Japan - more unequal

christian a. gregory chrisgregory11 at email.msn.com
Fri Jan 7 14:33:06 PST 2000



> yes, and i should have mentioned as well the internal labour camp of
> 'ethnic koreans' in japan. (thinking here of Hick's _Japan's Hidden
> Apartheid_.)

Thanks. I haven't seen this but I'll definitely check it out.


>
> it seemed to me that any suggestion of japanese socialism -- or even of
> egalitarianism in japan -- has to be premised on an ignorance and/or
denial
> of the place of korea and korean migrant workers within the japanese
> economy. moreover, it is much easier to arrive at a sense of an
> egalitarian society, when those who are counted as citizens do not tend to
> occupy the lowest rungs of the labour market, whether they're in japan or
> offshore.
>

Sure. FT and the World Bank are talking about a developmental model that now stands in for socialism in the neo-liberal imaginary. Like postwar Keynesianism, which surely didn't end the marginalization of black workers (especially in the South), the Japanese "developmental state" or "governed market" at least has the virtue of *imagining* that it is in prinicple responsible everyone.

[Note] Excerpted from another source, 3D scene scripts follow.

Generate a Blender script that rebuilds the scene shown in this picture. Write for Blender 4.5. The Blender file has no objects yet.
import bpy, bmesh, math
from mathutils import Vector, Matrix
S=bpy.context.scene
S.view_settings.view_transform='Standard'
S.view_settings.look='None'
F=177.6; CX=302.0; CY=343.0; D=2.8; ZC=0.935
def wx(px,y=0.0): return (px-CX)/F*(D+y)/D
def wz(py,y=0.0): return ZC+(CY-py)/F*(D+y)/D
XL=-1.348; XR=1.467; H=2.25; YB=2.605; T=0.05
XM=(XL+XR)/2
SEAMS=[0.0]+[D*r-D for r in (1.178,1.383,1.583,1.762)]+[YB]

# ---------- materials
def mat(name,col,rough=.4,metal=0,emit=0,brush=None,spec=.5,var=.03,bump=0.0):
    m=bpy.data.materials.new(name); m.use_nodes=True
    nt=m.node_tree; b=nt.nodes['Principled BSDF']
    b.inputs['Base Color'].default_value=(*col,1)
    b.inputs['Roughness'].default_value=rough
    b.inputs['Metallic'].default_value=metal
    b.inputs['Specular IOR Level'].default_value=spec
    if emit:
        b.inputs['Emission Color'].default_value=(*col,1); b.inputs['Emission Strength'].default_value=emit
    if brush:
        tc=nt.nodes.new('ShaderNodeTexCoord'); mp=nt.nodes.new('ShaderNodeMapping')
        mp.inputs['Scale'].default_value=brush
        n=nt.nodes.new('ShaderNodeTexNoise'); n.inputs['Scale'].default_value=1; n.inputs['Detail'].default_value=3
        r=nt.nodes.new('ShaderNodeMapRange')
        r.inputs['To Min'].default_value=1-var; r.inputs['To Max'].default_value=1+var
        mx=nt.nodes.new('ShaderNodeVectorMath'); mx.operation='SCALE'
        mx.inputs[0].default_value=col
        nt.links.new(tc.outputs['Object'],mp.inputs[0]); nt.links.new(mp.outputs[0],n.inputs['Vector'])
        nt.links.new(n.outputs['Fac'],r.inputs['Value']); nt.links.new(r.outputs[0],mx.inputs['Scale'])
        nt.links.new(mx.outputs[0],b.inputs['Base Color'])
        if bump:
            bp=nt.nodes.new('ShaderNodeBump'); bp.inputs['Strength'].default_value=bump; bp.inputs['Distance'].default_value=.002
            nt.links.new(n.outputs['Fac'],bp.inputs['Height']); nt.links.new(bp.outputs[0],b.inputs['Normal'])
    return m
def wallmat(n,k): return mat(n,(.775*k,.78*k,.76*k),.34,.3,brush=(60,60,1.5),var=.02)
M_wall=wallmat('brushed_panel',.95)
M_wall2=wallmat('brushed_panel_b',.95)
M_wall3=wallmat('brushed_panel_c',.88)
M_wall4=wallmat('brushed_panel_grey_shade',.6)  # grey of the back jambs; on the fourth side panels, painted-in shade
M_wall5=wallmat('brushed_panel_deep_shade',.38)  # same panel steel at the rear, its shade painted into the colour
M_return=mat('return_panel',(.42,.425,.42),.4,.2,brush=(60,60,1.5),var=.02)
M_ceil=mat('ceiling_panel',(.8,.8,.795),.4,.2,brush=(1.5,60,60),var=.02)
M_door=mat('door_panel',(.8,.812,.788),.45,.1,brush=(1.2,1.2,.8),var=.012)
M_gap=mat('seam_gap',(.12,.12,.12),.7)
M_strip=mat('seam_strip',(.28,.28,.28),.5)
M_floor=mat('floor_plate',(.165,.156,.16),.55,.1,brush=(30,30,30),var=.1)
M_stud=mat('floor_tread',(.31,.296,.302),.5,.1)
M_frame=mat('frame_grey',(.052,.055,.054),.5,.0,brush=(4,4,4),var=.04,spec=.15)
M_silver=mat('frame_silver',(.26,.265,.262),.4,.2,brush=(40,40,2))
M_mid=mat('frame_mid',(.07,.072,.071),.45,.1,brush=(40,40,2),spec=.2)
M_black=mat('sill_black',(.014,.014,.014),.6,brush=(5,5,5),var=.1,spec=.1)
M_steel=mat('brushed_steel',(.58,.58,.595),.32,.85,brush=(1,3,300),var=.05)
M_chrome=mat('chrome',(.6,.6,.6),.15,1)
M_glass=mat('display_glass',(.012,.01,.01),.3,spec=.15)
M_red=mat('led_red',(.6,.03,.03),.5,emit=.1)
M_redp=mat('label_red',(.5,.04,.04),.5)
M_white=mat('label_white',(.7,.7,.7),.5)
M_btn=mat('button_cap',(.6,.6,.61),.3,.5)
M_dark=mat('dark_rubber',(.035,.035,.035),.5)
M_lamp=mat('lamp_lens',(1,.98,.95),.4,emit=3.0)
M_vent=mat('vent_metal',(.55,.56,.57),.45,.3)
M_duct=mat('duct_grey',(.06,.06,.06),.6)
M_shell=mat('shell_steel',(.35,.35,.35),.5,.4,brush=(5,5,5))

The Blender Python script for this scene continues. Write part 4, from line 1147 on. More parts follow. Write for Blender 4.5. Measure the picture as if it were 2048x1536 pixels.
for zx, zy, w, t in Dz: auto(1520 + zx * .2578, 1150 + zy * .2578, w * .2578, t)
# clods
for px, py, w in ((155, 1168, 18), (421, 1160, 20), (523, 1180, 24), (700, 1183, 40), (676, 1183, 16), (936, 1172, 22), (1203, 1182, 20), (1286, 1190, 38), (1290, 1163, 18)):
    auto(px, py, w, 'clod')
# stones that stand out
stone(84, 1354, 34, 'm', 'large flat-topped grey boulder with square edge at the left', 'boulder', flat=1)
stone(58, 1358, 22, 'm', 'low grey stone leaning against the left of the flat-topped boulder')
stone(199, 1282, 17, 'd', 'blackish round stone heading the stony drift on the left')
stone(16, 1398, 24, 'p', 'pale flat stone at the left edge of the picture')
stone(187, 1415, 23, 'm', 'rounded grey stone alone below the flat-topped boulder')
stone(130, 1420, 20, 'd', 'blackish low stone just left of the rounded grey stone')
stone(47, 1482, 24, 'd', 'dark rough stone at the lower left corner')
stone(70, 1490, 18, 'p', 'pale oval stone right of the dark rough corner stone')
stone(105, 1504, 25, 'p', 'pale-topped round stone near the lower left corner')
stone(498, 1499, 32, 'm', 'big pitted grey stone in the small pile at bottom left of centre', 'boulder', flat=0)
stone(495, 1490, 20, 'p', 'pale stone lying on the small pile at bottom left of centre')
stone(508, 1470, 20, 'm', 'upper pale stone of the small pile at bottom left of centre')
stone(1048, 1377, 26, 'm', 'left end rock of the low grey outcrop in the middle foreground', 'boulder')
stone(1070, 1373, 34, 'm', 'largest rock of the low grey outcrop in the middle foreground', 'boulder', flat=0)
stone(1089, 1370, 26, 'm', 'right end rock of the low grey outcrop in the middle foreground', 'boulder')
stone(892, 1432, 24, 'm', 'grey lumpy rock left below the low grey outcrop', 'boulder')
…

I don't doubt that it makes its way on the backs of uncounted (and countless) ethnic Koreans, who round out Japanese networks of downstream labor markets. But I also can't stand FT's triumphalism.


> that's not to minimise the importance of the US occupation of japan and s
> korea; but it is to indicate the hidden reasons for what the article in
> question refers to as japan's 'egalitarianism' and 'socialism'.